Texans are getting more skeptical of data centers and that matters for school funding.
- 3 days ago
- 3 min read

A new University of Texas at Austin poll shows what communities have already been saying in public meetings, local fights, and zoning debates: Texans are increasingly skeptical of data centers being built in their backyards. According to the poll, 56% of registered voters oppose the construction of a data center in their community, while only 29% support it. Opposition is even higher in rural areas, where 62% of voters said they oppose local data center construction.
That pushback isn’t coming out of nowhere. Data centers, especially the massive facilities built to power AI technology, consume enormous amounts of electricity and water, require major infrastructure upgrades, and create far fewer permanent jobs than the size of the investment might suggest. For public schools, though, one of the biggest issues is the one that often gets buried under the “economic development” pitch: tax revenue.
Texas has spent years trying to attract data centers through tax incentives, and the cost is growing quickly. A recent Texas Tribune investigation found that Texas is giving data centers more than $1 billion in tax breaks each year, with the state expected to lose out on $3.2 billion in sales tax revenue over the next two years because of exemptions for the industry. That matters for schools because state revenue helps fund public education, and when lawmakers carve out increasingly expensive exemptions for major corporations, those lost dollars are not hitting the budget where they could help cash-strapped districts.
The property tax side raises another set of concerns. Texas’ Jobs, Energy, Technology and Innovation (JETI) Act, allows companies, school districts, and the governor’s office to enter into agreements that limit the appraised value of eligible property for school district maintenance and operations taxes for 10 years. In plain English, that means a company can build a massive project, but the taxable value used for school funding can be artificially reduced for a decade. The Texas Comptroller describes JETI as a program for large capital investments, and the process requires approval from both the governor’s office and the school district. But for communities, the question is still whether the long-term benefits outweigh the short-term revenue being given up.
We are seeing data center fallout affect schools in other states. In Oregon, a study found that business property tax breaks cost schools $275 million last year, with data center deals helping drive the increase. While Oregon isn’t Texas, and the school finance systems are different, the warning is still useful: once data center incentives become a routine part of economic development, schools can end up paying the price through reduced public revenue.
Texas communities are asking hard and necessary questions. In Brazoria County, officials rejected tax abatements for a proposed $3 billion AI data center and power plant project after residents raised concerns about noise, property values, water use, and the limited number of permanent jobs. The project may still move forward, but the county’s decision shows that local officials aren’t always willing to hand over tax breaks just because a company promises a big investment number.

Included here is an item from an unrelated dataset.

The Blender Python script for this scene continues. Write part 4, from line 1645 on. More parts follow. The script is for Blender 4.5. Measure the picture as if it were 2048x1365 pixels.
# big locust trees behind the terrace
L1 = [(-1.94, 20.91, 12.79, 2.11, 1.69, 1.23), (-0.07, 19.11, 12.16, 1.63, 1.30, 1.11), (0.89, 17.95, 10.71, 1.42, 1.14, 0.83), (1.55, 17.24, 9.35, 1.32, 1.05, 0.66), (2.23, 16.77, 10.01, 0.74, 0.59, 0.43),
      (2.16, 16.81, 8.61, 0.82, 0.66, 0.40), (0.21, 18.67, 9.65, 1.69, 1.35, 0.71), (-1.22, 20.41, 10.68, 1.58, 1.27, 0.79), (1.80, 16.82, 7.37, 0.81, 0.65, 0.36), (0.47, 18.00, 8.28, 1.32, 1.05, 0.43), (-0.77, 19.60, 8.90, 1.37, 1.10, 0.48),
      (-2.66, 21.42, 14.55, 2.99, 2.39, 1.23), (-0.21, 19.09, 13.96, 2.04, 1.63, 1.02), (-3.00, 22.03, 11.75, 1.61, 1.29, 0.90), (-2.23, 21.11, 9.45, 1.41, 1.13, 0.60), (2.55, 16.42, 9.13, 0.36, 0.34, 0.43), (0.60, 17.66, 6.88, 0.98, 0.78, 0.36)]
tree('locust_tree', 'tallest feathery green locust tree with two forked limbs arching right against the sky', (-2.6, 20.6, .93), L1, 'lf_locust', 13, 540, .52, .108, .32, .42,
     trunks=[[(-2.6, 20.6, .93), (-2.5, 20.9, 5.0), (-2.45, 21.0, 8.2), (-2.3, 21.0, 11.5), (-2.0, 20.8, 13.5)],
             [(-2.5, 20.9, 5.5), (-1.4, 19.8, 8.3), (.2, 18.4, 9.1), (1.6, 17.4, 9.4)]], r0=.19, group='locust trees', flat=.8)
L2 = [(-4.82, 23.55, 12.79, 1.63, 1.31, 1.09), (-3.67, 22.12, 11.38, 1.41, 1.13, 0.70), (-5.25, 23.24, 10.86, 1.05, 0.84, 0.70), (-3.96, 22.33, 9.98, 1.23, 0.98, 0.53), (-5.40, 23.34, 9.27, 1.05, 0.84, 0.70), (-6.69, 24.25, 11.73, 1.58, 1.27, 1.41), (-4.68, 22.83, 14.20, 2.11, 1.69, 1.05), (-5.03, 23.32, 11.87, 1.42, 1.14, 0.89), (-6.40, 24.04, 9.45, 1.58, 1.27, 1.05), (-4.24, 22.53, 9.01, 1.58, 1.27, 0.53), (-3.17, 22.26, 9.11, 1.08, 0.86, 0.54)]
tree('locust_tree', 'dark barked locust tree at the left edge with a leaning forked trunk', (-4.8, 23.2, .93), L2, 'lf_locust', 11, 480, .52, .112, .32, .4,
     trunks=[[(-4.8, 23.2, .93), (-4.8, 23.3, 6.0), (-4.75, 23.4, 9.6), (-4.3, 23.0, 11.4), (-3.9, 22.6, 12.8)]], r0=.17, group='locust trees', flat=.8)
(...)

For school districts, this is where the issue becomes especially important. Texas schools are already navigating budget shortfalls, staffing shortages, rising insurance costs, and debates over closures and consolidation. When a data center comes to town, local leaders may see a chance to expand the tax base, but if the deal includes major abatements or value limitations, the benefit to schools may be delayed, reduced, or less certain than advertised.
Every data center proposal needs serious scrutiny, especially when public education revenue is on the line. Tax incentives shouldn’t be treated as automatic, and local voters should know how much revenue is being waived, how many jobs are actually being created, how much water and power the facility will use, and what protections exist for schools if promised benefits don’t materialize.
This new polling suggests that Texans are already uneasy. For public school advocates, the next step is making sure that concern includes the fiscal impact on classrooms, because when corporations get long-term tax breaks and schools are left fighting over scarce dollars, the cost of “economic development” doesn't stay abstract for long.